~ 720th Military Police Battalion Reunion Association History Project ~
President Johnson's Funeral Security Detail
22-25 January 1973

   Yes, I did participate in the funeral detail for LBJ. I have a certificate somewhere that was given to all participants by the 5th Army Headquarters.

   To the best of my recollection, responding to provide security for LBJ's funeral had been an Operations-Plan that rested within the numerous contingencies and missions assigned to the Battalion.  As you well remember, our involvement in Viet Nam was still a sour note to many American's.  Fears of demonstrations and civil disobedience was an ever present threat, especially when an event involved the architect for the unpopular war.  A funeral for an American President, or Ex-President for that matter,  would not have been a task that you would under normal circumstances, assign to the faint of heart.  Another fear was the appearance of the infamous "Streaker's" dashing at the most inopportune moment such as the play of Hail to the Chief.  The concerns were many, in addition to traffic control in some areas of Austin where the funeral took place.

   As a matter of SOP, the Battalion kept an Alert Force confined to the Barracks at Fort Hood, ready to respond to unusual enforcement problems.  This Alert Force was comprised of a reinforced platoon on a rotational basis within the three Battalion line companies.  The Alert Force was activated by the Provost Marshal Duty Officer.  In the case of the LBJ funeral, the Alert Force was the first responders.

   Again, to the best of my recollection, the 401st and the 411th MP Companies were ordered to leave Fort Hood late at night on the 22nd day of January.  To the credit of the members of the Battalion the confusion associated with any sudden deployment, was minimal. It was a miserable trip, cold and wet in those M151 Jeep's without heaters. The drivers wore woolen blankets and passengers were wrapped up in the good old mountain sleeping bags.

   At the time, my driver was SP/4 Buddy Murphy and SP/4 Camp traveled with us.  We arrived in Austin, Texas sometime past midnight in the early morning hours of the 23rd.  The 401st was quartered at Camp Mabry, Austin.  Camp Mabry is a Texas National Guard Armory and Headquarters for this organization. We were assigned to use the Officers Candidates School barracks for sleeping quarters and Command Post. I can not recall where the 410th and 411th MP Companies were.

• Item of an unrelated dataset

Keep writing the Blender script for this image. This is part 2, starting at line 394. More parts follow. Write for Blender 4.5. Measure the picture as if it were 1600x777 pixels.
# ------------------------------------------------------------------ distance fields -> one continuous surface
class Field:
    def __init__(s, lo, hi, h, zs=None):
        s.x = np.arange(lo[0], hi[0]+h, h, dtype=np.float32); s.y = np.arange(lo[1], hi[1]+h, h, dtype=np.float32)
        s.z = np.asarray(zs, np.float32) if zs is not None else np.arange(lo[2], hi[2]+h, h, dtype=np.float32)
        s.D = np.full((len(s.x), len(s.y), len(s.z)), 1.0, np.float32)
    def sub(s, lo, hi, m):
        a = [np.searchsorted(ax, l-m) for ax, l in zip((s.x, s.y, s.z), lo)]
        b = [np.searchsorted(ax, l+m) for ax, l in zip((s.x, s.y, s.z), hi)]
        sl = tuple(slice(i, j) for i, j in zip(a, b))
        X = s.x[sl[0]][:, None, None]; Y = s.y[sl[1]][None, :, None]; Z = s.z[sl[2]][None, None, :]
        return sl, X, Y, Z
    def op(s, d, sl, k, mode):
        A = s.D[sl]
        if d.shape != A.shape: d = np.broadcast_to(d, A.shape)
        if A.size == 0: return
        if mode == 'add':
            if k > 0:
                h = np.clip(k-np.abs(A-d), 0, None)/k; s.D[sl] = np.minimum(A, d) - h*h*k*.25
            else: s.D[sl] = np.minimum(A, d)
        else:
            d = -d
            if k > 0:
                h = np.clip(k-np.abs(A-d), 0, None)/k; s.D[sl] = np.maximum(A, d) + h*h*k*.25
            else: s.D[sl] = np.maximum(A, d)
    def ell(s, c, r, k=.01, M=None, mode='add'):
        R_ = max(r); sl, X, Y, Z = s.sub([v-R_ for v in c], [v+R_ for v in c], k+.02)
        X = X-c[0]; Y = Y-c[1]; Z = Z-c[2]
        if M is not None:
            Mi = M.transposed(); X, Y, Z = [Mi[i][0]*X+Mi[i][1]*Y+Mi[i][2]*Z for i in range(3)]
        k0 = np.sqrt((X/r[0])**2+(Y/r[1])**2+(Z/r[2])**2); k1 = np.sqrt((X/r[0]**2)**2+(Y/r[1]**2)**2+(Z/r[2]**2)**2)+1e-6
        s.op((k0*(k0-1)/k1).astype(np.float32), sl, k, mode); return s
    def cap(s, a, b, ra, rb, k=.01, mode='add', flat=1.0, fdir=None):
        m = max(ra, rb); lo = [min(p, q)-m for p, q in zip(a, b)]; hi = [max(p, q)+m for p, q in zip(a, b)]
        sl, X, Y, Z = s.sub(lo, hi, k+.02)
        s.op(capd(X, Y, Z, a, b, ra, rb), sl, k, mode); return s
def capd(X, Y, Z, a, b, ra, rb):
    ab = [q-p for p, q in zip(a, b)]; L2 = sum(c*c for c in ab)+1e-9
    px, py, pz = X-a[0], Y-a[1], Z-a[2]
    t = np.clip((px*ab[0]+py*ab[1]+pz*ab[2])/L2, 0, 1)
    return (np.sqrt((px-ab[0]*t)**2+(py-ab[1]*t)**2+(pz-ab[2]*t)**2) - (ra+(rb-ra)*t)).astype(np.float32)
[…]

   What I do remember was that the most fortunate tried to get some sleep as soon as we got to Camp Mabry, and the less fortunate were immediately deployed to perform other security duties.

   I know that as an NCO, I spent lots of time scheduling personnel and insuring that this event went as smooth as possible. I do remember having to send an eight men detail to the LBJ Memorial Library in Austin in Class A uniform to perform some Honor Guard duty. The weather was simply miserable as is typical of Texas during this time of the year. I do remember that at one point, the 411th MP Company was assigned to perform security duties inside the LBJ Ranch near Johnson City. I was informed that a Deuce-and-a-Half loaded with MPs went in the water, when one of the bridges inside the ranch collapsed as they were crossing over it. I do not remember the extend of their injuries, if any, since we were far from them in Austin.

   On the last day of the events, CPT Charles Buerschinger with a couple of platoons of MPs in full riot gear and I deployed in buses to LBJ’s final resting place near an old oak tree in the ranch cemetery on Highway 290. We stayed in the buses at a discreet distance monitoring the event. Then we were assigned to Bergstrom Air Force Base in Austin, placing traffic control points along the way. We stayed there for a few hours as a security reaction force until LBJ’s family and the other dignitaries departed. We then returned to Fort Hood to business as usual.

   The success of this mission reflected the competence and dedication to duty exhibited by our fine Officers, NCO’s and soldiers of the 720th MP Battalion of that era.

   SSG Fred “Scooby” Stevens, 401st MP Company, 720th MP Battalion, III Corps, 5th Army, Fort Hood, Texas, August1972- October 1974.